Paul R. Yarnold
Optimal Data Analysis, LLC
Random samples of 200 registered voters from each of four political wards were asked if they favored a particular candidate. Seven chi-square analyses (one omnibus comparison between all four wards, six follow-up pair-wise comparisons to specify the underlying effect) were used to compare the proportion of voters favoring the candidate between wards. Evaluating results at either the generalized or the experimentwise criterion for statistical significance, chi-square found the omnibus effect, and two pairwise comparisons: Ward 1 > Ward 2, and Ward 1 > Ward 4. In contrast, a single CTA analysis was conducted predicting voter sentiment (treated as the class variable, and coded as 1 if the voter favors the candidate, or 0 otherwise) with ward (dummy-coded as 1-4) treated as a multicategorical attribute.
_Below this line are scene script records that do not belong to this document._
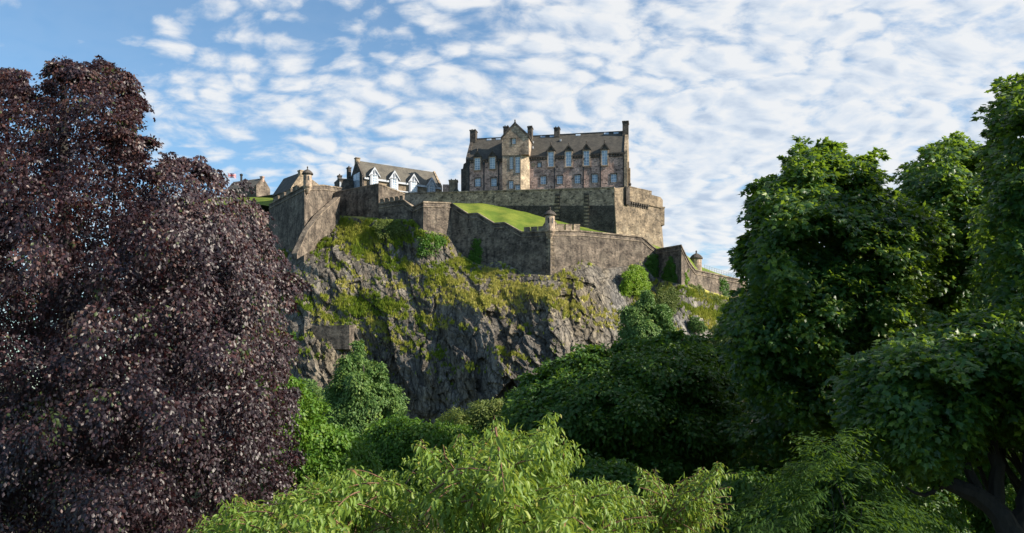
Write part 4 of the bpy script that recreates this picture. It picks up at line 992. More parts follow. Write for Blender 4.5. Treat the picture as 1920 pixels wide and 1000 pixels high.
def boughs_poly(rng, poly, Y, T, Rpx, m, seed, clump=.9, gap=.0, back=.22, npx=90.0, fringe=0, bulge=False):
    """bough positions on a rounded crown whose outline is poly: front shell, some behind"""
    poly = np.array(poly, float); lo, hi = poly.min(0), poly.max(0); q = rng.uniform(lo - 12, hi + 12, (m * 5, 2)); z0 = np.zeros((len(q), 1)); am = .22 * npx
    wq = q + am * 2 * np.stack([fbm(np.concatenate([q / (npx * .42), z0 + 3 + k * 9], 1), 3, seed + 5 + k) - .5 for k in (0, 1)], 1); ok = in_poly(wq, poly); q, wq = q[ok][:m], wq[ok][:m]
    e = edge_dist(wq, poly); t = T * np.sqrt(np.clip(1 - (1 - np.minimum(e / Rpx, 1)) ** 2, 0, 1))
    nz = fbm(np.concatenate([q / npx, np.zeros((len(q), 1))], 1), 3, seed)
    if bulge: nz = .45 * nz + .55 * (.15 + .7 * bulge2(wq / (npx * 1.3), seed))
    s = np.where(rng.random(len(q)) < back, 1.0, -1.0); dep = s * t * (1 + clump * (nz - .5) * 1.6) * rng.uniform(.78, 1.0, len(q)) + rng.normal(0, .05 * T, len(q))
    dep = np.where(s > 0, dep * rng.uniform(.05, 1, len(q)), dep)      # the inside of the crown is leafy too
    keep = (nz > gap) | (s > 0); q, dep, e, nz = q[keep], dep[keep], e[keep], nz[keep]
    Yq = Y + dep; pos = np.stack([(q[:, 0] - 960) * Yq / F, Yq, CAMZ + (YH - q[:, 1]) * Yq / F], 1)
    if fringe:
        pj = np.concatenate([poly, poly[:1]]); sl = np.linalg.norm(np.diff(pj, axis=0), axis=1); cs = np.concatenate([[0], np.cumsum(sl)]); u = rng.uniform(0, cs[-1], fringe)
        bq = np.stack([np.interp(u, cs, pj[:, 0]), np.interp(u, cs, pj[:, 1])], 1); bc = poly.mean(0); keep = fbm(np.stack([u / (npx * .3), u * 0, u * 0 + seed], 1), 3, seed + 40) > .50; bq = bq[keep]
        dq = bq - bc; dq /= np.linalg.norm(dq, axis=1, keepdims=True); bq = bq + dq * np.minimum(rng.exponential(.12 * npx, len(bq)), .30 * npx)[:, None] + rng.normal(0, .05 * npx, bq.shape)
        Yb = Y + rng.normal(0, .25 * T, len(bq)); pos = np.concatenate([pos, np.stack([(bq[:, 0] - 960) * Yb / F, Yb, CAMZ + (YH - bq[:, 1]) * Yb / F], 1)])
        q = np.concatenate([q, bq]); dep = np.concatenate([dep, -np.ones(len(bq)) * .05]); e = np.concatenate([e, np.zeros(len(bq))]); nz = np.concatenate([nz, np.full(len(bq), .6)])
    # outward direction from the local crown axis
    cx = poly.mean(0); lat = (q - cx); lat = lat / (np.linalg.norm(lat, axis=1, keepdims=True) + 1e-6)
    g = np.clip(1 - e / Rpx, 0, 1)[:, None]
    out = np.concatenate([lat[:, :1] * (g * .8 + .25), (np.sign(dep) * np.sqrt(1 - np.minimum(g[:, 0], .95) ** 2))[:, None], -lat[:, 1:] * (g * .7 + .2)], 1)
    return pos, nrm(out), nz

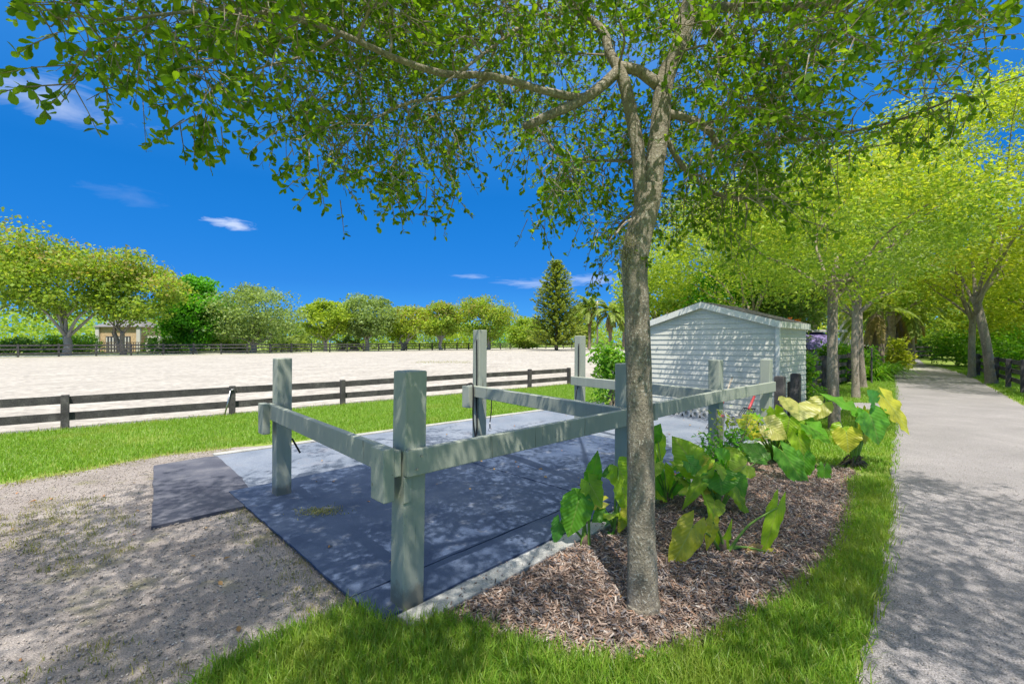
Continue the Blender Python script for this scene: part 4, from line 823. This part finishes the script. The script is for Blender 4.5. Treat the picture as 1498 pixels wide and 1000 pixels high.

A single model emerged: if Ward=1, then predict the voter favors the candidate; otherwise predict the voter does not favor the candidate (p<0.036). The training (total sample) effect was relatively weak (ESS=10.2), and the predictive accuracy declined to levels worse than expected by chance (ESS= -14.8) in jackknife analysis. CTA thus revealed that the most accurate model possible for this application is weak, and that there is evidence that the model may not cross-generalize if it is used to classify independent random samples.